Hello, I am designing recessed LED strip Lighting for the ceiling of a house.
Plan:
3 lanes 4 feet a part of 15 ft long strips.
Each lane will be powered at each end.
Material:
Channeling interior 20mm wide
LED
three row SMD 2835 360LED 16mm wide
80w/5m
Power supply
2 - 12V 30A DC Power Supply Driver,360W
1 Smart switch 10A
3x 15' LED strips, rated at 80W per 5m. For simplicity, we'll assume...
- Each 15' segment is 5 meters
- The power figure per segment is the sum total of power needed for the LEDs and any current-limiting circuits onboard
- Your switch's current limit is independent of the voltage and it can switch AC or DC loads
Thus 15 meters / 5 meters = 3 segments x 80W per segment = 240W / 12V = 20A / 3 = ~6.67A per 5m strip. If you're further powering each end then the maximum current delivered per
half-segment will be ~3.33A; this may be relevant since LED strips often have maximum lengths due to current limits. In reality 15 feet is about 10% less than 5 meters so your actual currents should be slightly less.
If the switch is on the
AC side between mains power and the power supply, 10A is sufficient
(240W / 120V = 2A; 240W / 240V = 1A). If it is on the
DC side between the power supply and the LED strips then it is not and I see three scenarios for controlling the strips:
- Use two switches, each controlling three half segments
- Use 3 switches, each controlling one full segment
- Use one switch controlling a 20A rated relay
However I imagine that the switch is rated for - and possibly
only works with -
AC loads.
Questions
1) Would this supply a 16' by 20' room with enough light?
2) Is the power and configuration of power supplies correct?
3) Kind of a dumb question, the Smart switch is 10A, the power supplies are running 30A. Is that a problem?
Thank you for your help and time.
1. I don't know what sort of lighting you require, however
240 watts of any LED flavor of strip lighting I'm personally aware of will probably make the room
operating theater bright and possibly uncomfortable to be in. If you're diffusing off of a ceiling you'll lose some light in the process, but I would still expect discomfort off of any reasonably reflective ceiling.
2. One power supply should be sufficient.

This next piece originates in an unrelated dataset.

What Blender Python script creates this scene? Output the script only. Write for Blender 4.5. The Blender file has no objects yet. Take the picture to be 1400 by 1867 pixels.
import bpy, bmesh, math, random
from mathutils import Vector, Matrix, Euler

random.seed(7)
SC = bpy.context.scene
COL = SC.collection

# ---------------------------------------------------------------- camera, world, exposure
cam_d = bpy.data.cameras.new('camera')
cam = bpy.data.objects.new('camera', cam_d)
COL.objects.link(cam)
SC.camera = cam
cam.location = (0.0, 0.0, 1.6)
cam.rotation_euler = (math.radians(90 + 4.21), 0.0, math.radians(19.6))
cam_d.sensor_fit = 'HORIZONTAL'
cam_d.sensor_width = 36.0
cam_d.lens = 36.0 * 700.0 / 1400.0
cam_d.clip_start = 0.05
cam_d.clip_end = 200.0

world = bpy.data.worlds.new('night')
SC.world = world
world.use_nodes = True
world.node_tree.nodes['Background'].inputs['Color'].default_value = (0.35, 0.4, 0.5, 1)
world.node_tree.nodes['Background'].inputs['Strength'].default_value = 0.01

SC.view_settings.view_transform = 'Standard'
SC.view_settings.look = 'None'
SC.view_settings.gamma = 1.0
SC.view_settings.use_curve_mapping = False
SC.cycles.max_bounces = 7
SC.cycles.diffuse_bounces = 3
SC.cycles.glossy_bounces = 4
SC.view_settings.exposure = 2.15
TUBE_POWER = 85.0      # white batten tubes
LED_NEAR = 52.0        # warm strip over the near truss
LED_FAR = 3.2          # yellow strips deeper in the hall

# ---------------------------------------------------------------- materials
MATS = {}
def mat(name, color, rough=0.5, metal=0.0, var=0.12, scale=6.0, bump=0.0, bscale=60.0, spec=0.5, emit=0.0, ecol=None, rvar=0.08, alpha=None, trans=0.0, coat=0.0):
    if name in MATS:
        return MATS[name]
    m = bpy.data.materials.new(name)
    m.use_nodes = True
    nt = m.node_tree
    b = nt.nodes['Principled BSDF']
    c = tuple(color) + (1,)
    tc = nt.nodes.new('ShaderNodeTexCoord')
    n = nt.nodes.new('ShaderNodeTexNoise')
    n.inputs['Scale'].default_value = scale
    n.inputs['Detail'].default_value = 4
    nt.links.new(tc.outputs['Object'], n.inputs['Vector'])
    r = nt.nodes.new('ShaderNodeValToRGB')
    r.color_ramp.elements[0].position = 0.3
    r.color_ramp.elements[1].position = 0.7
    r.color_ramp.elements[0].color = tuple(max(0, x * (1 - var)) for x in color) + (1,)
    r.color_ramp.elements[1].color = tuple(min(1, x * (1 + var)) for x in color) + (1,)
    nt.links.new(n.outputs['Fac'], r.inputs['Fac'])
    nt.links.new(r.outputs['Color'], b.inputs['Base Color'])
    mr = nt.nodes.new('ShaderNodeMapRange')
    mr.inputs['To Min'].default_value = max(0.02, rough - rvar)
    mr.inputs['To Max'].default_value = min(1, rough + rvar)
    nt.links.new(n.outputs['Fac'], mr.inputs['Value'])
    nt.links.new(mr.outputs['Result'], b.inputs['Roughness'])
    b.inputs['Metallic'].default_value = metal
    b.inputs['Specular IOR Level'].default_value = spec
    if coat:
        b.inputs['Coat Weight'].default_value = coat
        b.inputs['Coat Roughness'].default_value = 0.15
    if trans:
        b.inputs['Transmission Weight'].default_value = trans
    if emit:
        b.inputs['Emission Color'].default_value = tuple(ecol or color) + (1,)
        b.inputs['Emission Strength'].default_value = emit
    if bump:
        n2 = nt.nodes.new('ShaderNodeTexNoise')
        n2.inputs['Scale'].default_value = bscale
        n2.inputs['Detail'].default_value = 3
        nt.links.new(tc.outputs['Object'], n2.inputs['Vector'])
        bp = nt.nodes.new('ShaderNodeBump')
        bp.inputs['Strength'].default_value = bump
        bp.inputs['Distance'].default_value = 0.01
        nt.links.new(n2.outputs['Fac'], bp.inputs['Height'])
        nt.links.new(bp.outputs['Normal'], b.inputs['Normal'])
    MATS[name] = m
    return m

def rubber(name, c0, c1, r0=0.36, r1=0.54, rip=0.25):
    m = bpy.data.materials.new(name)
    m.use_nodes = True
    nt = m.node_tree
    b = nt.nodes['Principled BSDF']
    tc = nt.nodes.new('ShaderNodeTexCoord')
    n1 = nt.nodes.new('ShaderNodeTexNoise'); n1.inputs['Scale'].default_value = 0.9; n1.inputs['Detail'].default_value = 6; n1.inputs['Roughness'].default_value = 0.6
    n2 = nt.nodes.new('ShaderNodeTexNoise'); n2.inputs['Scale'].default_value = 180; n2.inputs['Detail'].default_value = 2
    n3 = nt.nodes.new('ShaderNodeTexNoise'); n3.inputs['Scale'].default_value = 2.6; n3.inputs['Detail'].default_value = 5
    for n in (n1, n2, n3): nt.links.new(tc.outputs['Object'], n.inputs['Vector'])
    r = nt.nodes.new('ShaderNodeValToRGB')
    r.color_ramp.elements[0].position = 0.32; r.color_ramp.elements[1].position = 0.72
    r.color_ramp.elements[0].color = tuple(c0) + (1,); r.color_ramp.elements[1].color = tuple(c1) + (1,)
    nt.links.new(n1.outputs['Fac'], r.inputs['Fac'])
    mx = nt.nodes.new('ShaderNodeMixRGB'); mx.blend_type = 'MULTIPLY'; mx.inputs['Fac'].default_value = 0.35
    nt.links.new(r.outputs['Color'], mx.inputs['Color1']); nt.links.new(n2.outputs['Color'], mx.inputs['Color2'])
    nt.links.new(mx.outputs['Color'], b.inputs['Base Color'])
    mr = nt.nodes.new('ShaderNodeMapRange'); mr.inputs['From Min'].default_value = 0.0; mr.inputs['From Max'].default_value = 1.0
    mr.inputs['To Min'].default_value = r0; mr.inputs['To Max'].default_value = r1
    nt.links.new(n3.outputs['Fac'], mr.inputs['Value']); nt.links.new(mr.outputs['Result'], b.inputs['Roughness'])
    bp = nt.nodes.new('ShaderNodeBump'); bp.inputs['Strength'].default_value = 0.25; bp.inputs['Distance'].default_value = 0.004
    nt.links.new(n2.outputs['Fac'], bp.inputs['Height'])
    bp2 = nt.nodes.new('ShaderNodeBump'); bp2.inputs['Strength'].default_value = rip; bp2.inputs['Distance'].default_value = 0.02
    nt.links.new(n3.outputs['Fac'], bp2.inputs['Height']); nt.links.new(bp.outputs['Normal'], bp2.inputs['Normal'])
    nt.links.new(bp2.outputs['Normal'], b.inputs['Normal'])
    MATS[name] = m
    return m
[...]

3. I have addressed this above.
Pictures did not post sorry.
Looks like you tried to copy-paste the image directly into the editor and it encoded as text - which makes quoting your post a challenge. Short of using CPF features to upload images separately (the specifics of which I cannot advise one having never used them), an external image host - such as imgur.com - is required.